12 Şubat 2016 Cuma

DKBT: Alice LaPlante Kimdir? ve Her Gün Yeniden Romanı Nasıl Ortaya Çıktı?




Herkese merhaba!
Dijital Kraliceler Blog Tur'umuzda bu hafta Alice LaPlante'nin Her Gün Yeniden adlı romanını okuyoruz. Eh kitabını okuduğumuz şahıs hakkında fikir edinmeden olur mu hiç? Olmazz! Biraz araştırayım dedim kendisini, fakat ne yazık ki hakkında hiçbir Türkçe kaynağa ulaşamadım. Sonuçta en güvenilir yerin kendi internet sitesi(www.alicelaplante.com) olduğuna karar verip sitedeki 'About Alice' kısmında yazanları yarım yamalak ingilizcemle elimden geldiğince çevirdim. Üstüne birazcık da farklı bir sitede okuduklarımı ekledim. Lütfen yanlışım varsa affedin :)


Alice Laplante ödüllü bir roman yazarı. Her Gün Yeniden(Turn of Mind) kitabı ile 2011'de Wllcome Prize ödülünü kazanmış.
Ayrıca ödüllü bir gazeteci olarak 25 yıldan fazla deneyime sahip, kurumsal yayın danışmanı, üniversite düzeyinde yazma eğitmeni. Stanford ve San Fransisco State Üniversitelerinde yaratıcı yazarlık dersleri veriyor. Turn of Mind romanı dışında ders kitapları da mevcut.

Her Gün Yeniden romanından önce başka bir roman yazmamış olan Laplante ilginç bir şekilde suç ve gizem kitapları okumadığını söylemiş bir röportajında ve ardından romanın ortaya çıkış hikayesini de anlatmadan geçmemiş tabii :) Kitabın baş karakterinin ilham kaynağı aslında annesi imiş. Alzheimer olan annesini öyküsünü yazmak için başka denemelerde de bulunmuş Alice fakat başarılı olamamış. Ta ki kocası ile birlikte Sherlock Holmes izledikleri güne kadar!
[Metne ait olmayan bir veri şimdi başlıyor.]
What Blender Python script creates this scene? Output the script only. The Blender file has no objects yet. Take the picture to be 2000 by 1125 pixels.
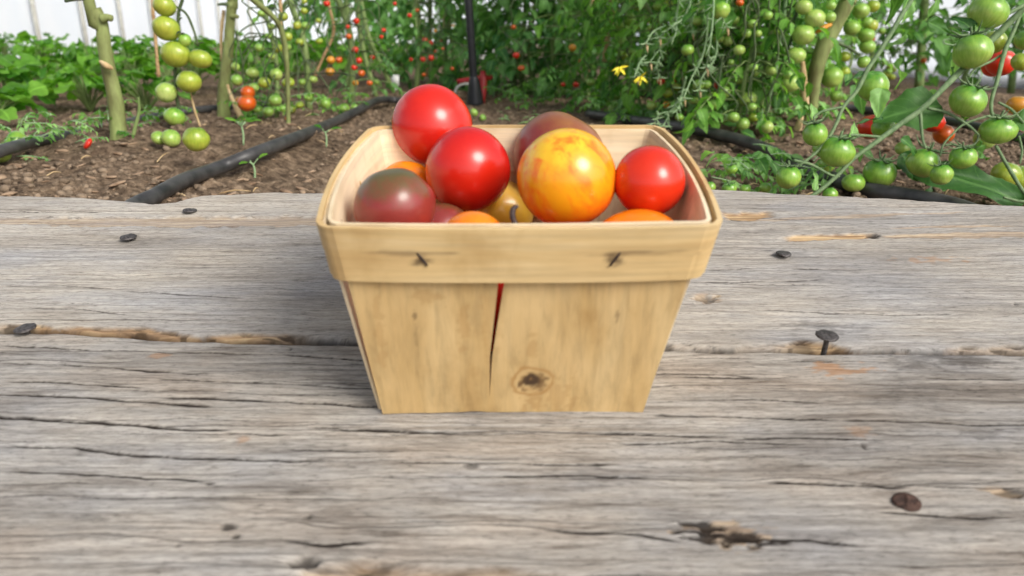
import bpy, bmesh, math, random
import numpy as np
from mathutils import Vector, Matrix, Quaternion

scene = bpy.context.scene
COL = scene.collection
# ------------------------------------------------------------------ camera
FPX = 1500.0
PITCH = math.radians(18.4)
CAM = np.array([0.0, 0.0, 0.13])
cam_d = bpy.data.cameras.new("camera")
cam_d.sensor_width = 36.0
cam_d.lens = FPX / 2000 * 36
cam_d.clip_start = 0.01
cam_d.clip_end = 500
cam_d.dof.use_dof = True
cam_d.dof.focus_distance = 0.44
cam_d.dof.aperture_fstop = cam_d.lens / 2.2
cam_o = bpy.data.objects.new("camera", cam_d)
COL.objects.link(cam_o)
cam_o.location = CAM
cam_o.rotation_euler = (math.pi / 2 - PITCH, 0, 0)
scene.camera = cam_o
# ------------------------------------------------------------------ light
SUN_ELEV = math.radians(38)
SUN_AZ = math.radians(42)          # to the right of straight behind the viewer
sun_dir = Vector((math.cos(SUN_ELEV) * math.sin(SUN_AZ), -math.cos(SUN_ELEV) * math.cos(SUN_AZ), math.sin(SUN_ELEV)))
w = bpy.data.worlds.new("World")
scene.world = w
w.use_nodes = True
wn = w.node_tree
bg = wn.nodes["Background"]
sky = wn.nodes.new("ShaderNodeTexSky")
sky.sky_type = 'NISHITA'
sky.sun_disc = False
sky.sun_elevation = SUN_ELEV
sky.sun_rotation = math.atan2(sun_dir.x, sun_dir.y)
sky.dust_density = 3.0
sky.air_density = 0.8
hs = wn.nodes.new("ShaderNodeHueSaturation"); hs.inputs["Saturation"].default_value = 0.45   # milky roof film whitens the daylight
wn.links.new(sky.outputs[0], hs.inputs["Color"]); wn.links.new(hs.outputs[0], bg.inputs[0])
bg.inputs[1].default_value = 0.15
sl = bpy.data.lights.new("sun", 'SUN')
sl.energy = 2.0
sl.angle = math.radians(26)
sl.color = (1.0, 0.95, 0.87)
so = bpy.data.objects.new("sun", sl)
COL.objects.link(so)
so.rotation_euler = sun_dir.to_track_quat('Z', 'Y').to_euler()
scene.view_settings.view_transform = 'Standard'
scene.view_settings.look = 'None'
scene.view_settings.gamma = 1.0
scene.view_settings.exposure = 0.36

# ------------------------------------------------------------------ projection helpers
FWD = np.array([0, math.cos(PITCH), -math.sin(PITCH)])
UPV = np.array([0, math.sin(PITCH), math.cos(PITCH)])
RGT = np.array([1.0, 0, 0])
def at(px, py, D):
    """a real point of the place at distance D along the view axis"""
    return CAM + D * (FWD + (px - 1000) / FPX * RGT + (562.5 - py) / FPX * UPV)
def at_y(px, py, Y):
    d = FWD + (px - 1000) / FPX * RGT + (562.5 - py) / FPX * UPV
    return CAM + d * (Y / d[1])
def ground(px, py, z=0.0):
    d = FWD + (px - 1000) / FPX * RGT + (562.5 - py) / FPX * UPV
    return CAM + d * ((z - CAM[2]) / d[2])
TILT = math.radians(9)
PH = 0.175
AU = np.array([1.0, 0, 0]); AV = np.array([0, math.cos(TILT), math.sin(TILT)]); AW = np.array([0, -math.sin(TILT), math.cos(TILT)])
def P2W(u, v, w_=0.0):
    return CAM + u * AU + v * AV + (w_ - PH) * AW
PM = Matrix(((1, 0, 0, CAM[0] - PH * AW[0]), (0, AV[1], AW[1], CAM[1] - PH * AW[1]), (0, AV[2], AW[2], CAM[2] - PH * AW[2]), (0, 0, 0, 1)))
PMI = PM.inverted()
def W2P(p):
    q = PMI @ Vector(p); return np.array([q.x, q.y, q.z])
def px2uv(px, py, w_=0.0):
    d = FWD + (px - 1000) / FPX * RGT + (562.5 - py) / FPX * UPV
    t = (w_ - PH) / float(d @ AW)
    p = d * t
    return float(p @ AU), float(p @ AV)

# ------------------------------------------------------------------ noise
def _h(ix, iy, s):
    n = (ix.astype(np.int64) * 374761393 + iy.astype(np.int64) * 668265263 + s * 1442695041) & 0x7fffffff
    n = ((n ^ (n >> 13)) * 1274126177) & 0x7fffffff
    n = n ^ (n >> 16)
    return (n & 0xffffff) / float(0xffffff)
def vn(x, y, s=0):
    x = np.asarray(x, float); y = np.asarray(y, float)
    ix = np.floor(x); iy = np.floor(y); fx = x - ix; fy = y - iy
    fx = fx * fx * (3 - 2 * fx); fy = fy * fy * (3 - 2 * fy)
    a = _h(ix, iy, s); b = _h(ix + 1, iy, s); c = _h(ix, iy + 1, s); d = _h(ix + 1, iy + 1, s)
    return (a * (1 - fx) + b * fx) * (1 - fy) + (c * (1 - fx) + d * fx) * fy - 0.5
def fbm(x, y, s=0, o=4, g=0.5):
    r = 0; a = 1.0
    for i in range(o):
        r = r + a * vn(x * 2 ** i + 13.7 * i, y * 2 ** i + 7.1 * i, s + i); a *= g
    return r
def sstep(a, b, x):
    t = np.clip((x - a) / (b - a), 0, 1); return t * t * (3 - 2 * t)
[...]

Eşi şöyle bir soru yöneltiyor Alice'e:
''Neden tüm bu edebi bir şeyler yazma çabasını bir kenara bırakıp eğlenceli, gizemli bir şeyler yazmıyorsun?''
Daha önce hiç polisiye, gizem türü kitaplar okumamış olan yazarımız elbette ki itiraz ediyor başlangıçta:
'' Bu eğlenceli/komik bir şey olamaz ki, biz şimdiye kadar alzheimer'ın hep korkunç bir şey olduğundan bahsettik. Eğer sen Alzheimer hastası, bulduğu ipuçlarını hatırlayamayan bir dedektif olsaydın bir dosyayı nasıl çözebilirdin ki?''
Bu sözler üstüne eşi tekrarlıyor sorusunu:
'' Neden bunu yazmıyorsun?''
''Yapamam, bir dedektif nasıl düşünür bilmiyorum'' şeklinde itirazların ardından harika bir fikir geliyor yazarımızın aklına. Dedektif gözünden yazamayabilir fakat alzheimer hastası bir şüphelinin gözünden yazmayı başarabilir! Ve eşi ile aralarında geçen bu diyalogun üstüne o gece oturup romanının ilk bölümünü yazıyor.

İşte tur kitabımızın ortaya çıkış öyküsü bu :)
Umarım okuduğunuz bu bilgiler hoşunuza gitmiştir.